Hamish Hamilton, pp. 383, £

Q: How to write imaginatively about the developing world? The old Naipaul-style methods of tragicomic ironising seem to be on the way out. Magic realism, where the butterfly clouds float reliably over the parched savannah, is not what it was. On the other hand, allegory-cum-fable — a tradition that extends at least as far back as J. M. Coetzee’s Waiting for the Barbarians (1980) — is still going strong. Joining it on the rails is what might be called the documentary approach, in which great stretches of past, post- colonial time are populated by characters who, whatever their individual quirks, are above all representative of the historical currents flowing around them.

Measuring Time, the follow-up to Helon Habila’s award-winning Waiting for an Angel, falls squarely into this final category. Dense, compendious and solemn, it is essentially a recapitulation of 30 years or so of Nigerian history seen from the vantage point of a single, fractured family. Mamo and LaMamo are twin brothers, the one laid semi-permanently low by sickle-cell anaemia, the other tougher and less intelligent, but united by a hatred of their philandering father Lamang, whom they hold responsible for their mother’s early death. The first entry in Mamo’s imaginary diary runs, HATE THY FATHER, MAKE HIM PAY. To this end, scorpions are introduced — unsuccessfully — into his shoes and beneath his pillow. Come teendom, inspired by the return of mysterious, shell-shocked Uncle Haruna, the boys hatch another scheme: to run away to war. Leaving the house at dawn in torrential rain, they get as far as an abandoned abbatoir before Mamo succumbs to fever: LaMamo and cousin Asabar are forced to leave him behind. Thereafter the action alternates between Mamo’s low-key existence in Keti, his desultory university career, relationship with a woman named Zara and teaching job at his Uncle Iliya’s school, and LaMamo’s despatches from the various parts of the pan-African tribal conflict in which he happens to have fetched up.

This being post-colonial Africa, Habila has a great deal to say about corruption and graft, most of it by way of an extended treatment of Lamang’s fruitless attempts to enter politics. At the same time, from the Plutarchan epigraph on, this is also a book about the difficulties of writing history. Fascinated by the local heritage, ever attentive to the echoes of the old imperial past, Mamo eventually makes a name for himself as a historian and, on the strength of an essay on Keti’s first American missionary, gets appointed secretary to the local potentate. Cue more corruption and a famine-induced religious uprising in which LaMamo returns to bring the proceedings to a more or less bitter end.

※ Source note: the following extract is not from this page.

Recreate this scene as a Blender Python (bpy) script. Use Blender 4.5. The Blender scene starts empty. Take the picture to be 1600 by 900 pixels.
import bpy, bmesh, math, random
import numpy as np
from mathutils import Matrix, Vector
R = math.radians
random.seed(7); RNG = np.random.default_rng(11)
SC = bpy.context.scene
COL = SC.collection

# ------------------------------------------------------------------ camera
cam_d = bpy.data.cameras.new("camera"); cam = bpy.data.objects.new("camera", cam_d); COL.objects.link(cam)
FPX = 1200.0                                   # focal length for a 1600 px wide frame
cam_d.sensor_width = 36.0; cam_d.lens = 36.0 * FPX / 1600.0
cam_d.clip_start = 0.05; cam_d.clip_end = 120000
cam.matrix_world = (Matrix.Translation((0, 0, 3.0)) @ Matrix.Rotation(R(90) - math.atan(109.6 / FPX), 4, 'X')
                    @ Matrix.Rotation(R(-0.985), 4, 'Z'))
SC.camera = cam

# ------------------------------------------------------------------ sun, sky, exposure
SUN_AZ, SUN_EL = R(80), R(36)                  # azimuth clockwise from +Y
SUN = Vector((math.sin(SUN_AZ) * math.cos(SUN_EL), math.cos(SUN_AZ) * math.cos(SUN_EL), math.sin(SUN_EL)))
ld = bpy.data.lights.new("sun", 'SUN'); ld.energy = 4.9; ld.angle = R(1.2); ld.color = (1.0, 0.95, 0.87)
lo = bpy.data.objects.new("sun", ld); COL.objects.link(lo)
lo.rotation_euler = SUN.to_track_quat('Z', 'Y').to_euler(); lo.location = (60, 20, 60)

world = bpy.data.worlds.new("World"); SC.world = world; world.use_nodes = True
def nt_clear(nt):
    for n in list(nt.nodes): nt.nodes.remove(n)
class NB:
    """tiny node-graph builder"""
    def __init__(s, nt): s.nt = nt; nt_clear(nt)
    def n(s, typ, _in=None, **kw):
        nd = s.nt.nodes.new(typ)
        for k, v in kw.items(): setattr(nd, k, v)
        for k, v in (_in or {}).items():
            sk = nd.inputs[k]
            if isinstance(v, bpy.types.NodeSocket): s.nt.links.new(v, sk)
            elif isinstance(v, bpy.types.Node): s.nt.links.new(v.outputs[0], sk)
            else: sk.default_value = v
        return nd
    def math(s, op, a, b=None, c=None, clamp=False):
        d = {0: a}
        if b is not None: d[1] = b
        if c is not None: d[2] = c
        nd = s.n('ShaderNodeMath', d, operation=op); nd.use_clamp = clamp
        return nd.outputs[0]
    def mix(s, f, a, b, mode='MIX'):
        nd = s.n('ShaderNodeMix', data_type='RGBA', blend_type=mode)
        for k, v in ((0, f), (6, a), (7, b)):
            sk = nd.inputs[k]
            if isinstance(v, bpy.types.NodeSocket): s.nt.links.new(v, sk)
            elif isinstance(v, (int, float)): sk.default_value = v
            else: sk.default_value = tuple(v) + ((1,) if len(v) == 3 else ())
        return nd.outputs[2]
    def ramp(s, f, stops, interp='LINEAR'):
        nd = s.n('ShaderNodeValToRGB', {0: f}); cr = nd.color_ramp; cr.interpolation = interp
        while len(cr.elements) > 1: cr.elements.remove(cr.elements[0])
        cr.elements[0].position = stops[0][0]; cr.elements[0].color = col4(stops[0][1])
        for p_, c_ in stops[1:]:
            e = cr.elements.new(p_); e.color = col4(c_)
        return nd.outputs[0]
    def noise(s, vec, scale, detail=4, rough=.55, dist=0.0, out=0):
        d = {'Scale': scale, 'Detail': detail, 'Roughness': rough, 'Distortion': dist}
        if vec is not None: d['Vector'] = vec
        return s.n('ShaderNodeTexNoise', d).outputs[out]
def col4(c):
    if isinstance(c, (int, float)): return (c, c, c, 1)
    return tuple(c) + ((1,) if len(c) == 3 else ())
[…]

Whatever else might be said of Helon Habila, he doesn’t lack material. But for all its purposeful descriptions of scene and incident and the anger that lurks beneath its surface, the novel is occasionally let down by a tendency to narrative flatness. Ominously, it is the walk-on parts that sparkle. Asabar’s account of his attempt to join the army at the Chad border features a contemptuous recruiting sergeant. The single paragraph devoted to his harangue — ‘So you tink say you fit come here waste army time, abi?’ — is wonderfully terse and pointed. Measuring Time could have done with more of this glitter. On a minor note, the Americanised spellings (‘reconnoiter’, ‘odor’ and so on) are intensely irritating. Either Hamish Hamilton is a British publisher or it is not.